**** Dataset section

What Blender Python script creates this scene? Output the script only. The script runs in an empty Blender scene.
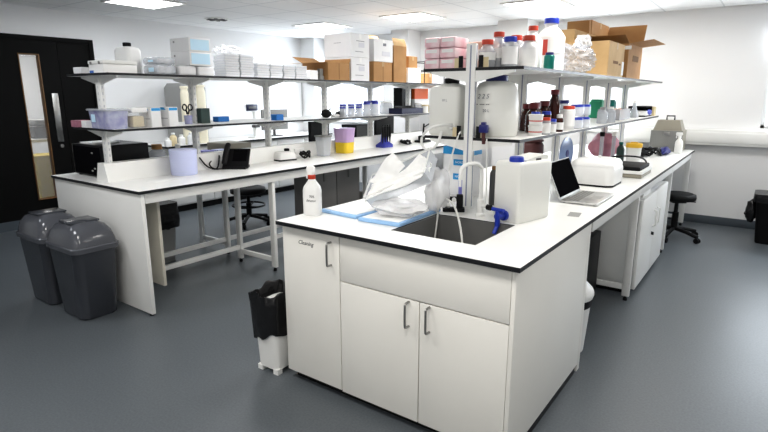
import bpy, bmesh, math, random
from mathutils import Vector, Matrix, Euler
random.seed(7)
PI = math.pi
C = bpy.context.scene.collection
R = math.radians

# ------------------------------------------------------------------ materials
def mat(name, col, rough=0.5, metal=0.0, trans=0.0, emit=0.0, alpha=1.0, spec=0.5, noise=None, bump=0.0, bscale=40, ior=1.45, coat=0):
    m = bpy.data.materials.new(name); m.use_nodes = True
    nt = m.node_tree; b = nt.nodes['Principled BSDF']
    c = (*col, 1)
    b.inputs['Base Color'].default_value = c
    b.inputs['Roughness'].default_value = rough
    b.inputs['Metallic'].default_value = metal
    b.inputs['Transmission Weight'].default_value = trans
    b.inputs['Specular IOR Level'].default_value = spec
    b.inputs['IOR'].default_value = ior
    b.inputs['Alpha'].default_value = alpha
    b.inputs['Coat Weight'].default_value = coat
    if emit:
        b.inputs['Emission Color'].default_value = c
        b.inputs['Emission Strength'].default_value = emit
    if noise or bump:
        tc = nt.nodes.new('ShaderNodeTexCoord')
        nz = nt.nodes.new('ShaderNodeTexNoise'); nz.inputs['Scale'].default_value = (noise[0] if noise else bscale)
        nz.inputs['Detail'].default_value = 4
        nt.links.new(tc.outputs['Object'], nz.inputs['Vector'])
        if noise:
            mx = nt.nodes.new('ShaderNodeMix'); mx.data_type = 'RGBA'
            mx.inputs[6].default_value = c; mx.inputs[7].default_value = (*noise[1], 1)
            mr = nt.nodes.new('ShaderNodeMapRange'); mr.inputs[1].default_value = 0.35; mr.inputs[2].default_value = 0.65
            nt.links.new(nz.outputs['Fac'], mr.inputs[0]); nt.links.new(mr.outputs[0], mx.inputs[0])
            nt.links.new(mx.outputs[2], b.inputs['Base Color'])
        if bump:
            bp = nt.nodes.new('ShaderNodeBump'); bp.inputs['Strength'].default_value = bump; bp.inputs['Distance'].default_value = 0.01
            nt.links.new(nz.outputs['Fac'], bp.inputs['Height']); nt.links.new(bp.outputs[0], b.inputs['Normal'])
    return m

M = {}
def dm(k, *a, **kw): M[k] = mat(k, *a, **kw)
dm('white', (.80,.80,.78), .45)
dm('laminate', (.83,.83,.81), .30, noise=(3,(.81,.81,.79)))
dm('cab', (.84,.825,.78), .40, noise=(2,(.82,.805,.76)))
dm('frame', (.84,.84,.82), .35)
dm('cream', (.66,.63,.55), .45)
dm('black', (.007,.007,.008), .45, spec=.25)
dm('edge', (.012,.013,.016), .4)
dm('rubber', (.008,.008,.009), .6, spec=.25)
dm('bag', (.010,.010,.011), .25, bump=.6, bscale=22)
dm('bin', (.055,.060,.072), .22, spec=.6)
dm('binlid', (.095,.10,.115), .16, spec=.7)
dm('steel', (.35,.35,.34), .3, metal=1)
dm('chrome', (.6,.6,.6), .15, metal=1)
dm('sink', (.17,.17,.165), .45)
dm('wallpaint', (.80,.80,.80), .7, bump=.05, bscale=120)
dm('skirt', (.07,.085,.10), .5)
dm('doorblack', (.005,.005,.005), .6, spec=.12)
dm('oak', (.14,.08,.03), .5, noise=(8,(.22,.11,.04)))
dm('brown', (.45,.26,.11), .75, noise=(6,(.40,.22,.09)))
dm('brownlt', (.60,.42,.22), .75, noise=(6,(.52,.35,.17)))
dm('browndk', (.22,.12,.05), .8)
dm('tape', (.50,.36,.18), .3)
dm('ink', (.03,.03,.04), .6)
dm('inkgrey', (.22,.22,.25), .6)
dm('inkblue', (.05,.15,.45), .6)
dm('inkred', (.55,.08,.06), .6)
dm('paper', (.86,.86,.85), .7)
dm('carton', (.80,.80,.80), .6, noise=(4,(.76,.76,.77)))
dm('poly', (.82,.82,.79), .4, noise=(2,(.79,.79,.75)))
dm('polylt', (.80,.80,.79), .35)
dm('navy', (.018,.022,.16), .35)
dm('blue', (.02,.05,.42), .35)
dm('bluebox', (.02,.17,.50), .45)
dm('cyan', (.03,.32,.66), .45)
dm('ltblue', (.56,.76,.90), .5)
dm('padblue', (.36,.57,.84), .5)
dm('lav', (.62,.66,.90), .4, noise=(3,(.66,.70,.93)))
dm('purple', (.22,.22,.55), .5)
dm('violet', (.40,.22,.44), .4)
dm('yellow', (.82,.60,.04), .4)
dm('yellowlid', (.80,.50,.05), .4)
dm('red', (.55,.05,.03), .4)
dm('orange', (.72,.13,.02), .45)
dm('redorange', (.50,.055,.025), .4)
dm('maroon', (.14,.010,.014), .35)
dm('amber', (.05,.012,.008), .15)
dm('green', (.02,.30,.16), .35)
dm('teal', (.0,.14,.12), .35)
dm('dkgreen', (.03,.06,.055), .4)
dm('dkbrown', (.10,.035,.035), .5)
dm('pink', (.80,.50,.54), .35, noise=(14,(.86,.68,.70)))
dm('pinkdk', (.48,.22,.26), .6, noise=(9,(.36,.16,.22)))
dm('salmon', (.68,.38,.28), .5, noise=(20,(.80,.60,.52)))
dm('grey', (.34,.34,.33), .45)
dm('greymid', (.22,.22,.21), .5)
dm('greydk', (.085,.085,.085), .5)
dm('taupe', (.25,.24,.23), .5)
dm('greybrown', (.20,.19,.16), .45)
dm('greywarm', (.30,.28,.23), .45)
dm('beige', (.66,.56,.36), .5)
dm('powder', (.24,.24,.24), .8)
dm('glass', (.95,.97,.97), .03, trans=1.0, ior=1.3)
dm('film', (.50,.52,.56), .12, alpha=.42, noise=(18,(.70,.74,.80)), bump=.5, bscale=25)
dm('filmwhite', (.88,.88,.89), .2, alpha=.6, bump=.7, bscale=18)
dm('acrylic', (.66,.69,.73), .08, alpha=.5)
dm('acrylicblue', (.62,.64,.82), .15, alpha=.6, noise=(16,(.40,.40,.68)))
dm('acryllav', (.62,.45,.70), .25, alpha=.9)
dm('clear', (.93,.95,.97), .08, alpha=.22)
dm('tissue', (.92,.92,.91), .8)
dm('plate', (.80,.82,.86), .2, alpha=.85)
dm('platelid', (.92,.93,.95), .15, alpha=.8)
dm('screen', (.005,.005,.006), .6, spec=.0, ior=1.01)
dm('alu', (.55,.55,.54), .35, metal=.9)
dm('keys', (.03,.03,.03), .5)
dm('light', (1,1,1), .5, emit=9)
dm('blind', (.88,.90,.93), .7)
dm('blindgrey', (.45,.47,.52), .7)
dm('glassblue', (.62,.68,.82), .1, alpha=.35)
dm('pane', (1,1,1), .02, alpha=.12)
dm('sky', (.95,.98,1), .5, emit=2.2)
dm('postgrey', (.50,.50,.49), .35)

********

Copy nothing but the lines from the top of the data down to the line containing "R = math.radians", and leave the pictures out.

◆ Response:
What Blender Python script creates this scene? Output the script only. The script runs in an empty Blender scene.
import bpy, bmesh, math, random
from mathutils import Vector, Matrix, Euler
random.seed(7)
PI = math.pi
C = bpy.context.scene.collection
R = math.radians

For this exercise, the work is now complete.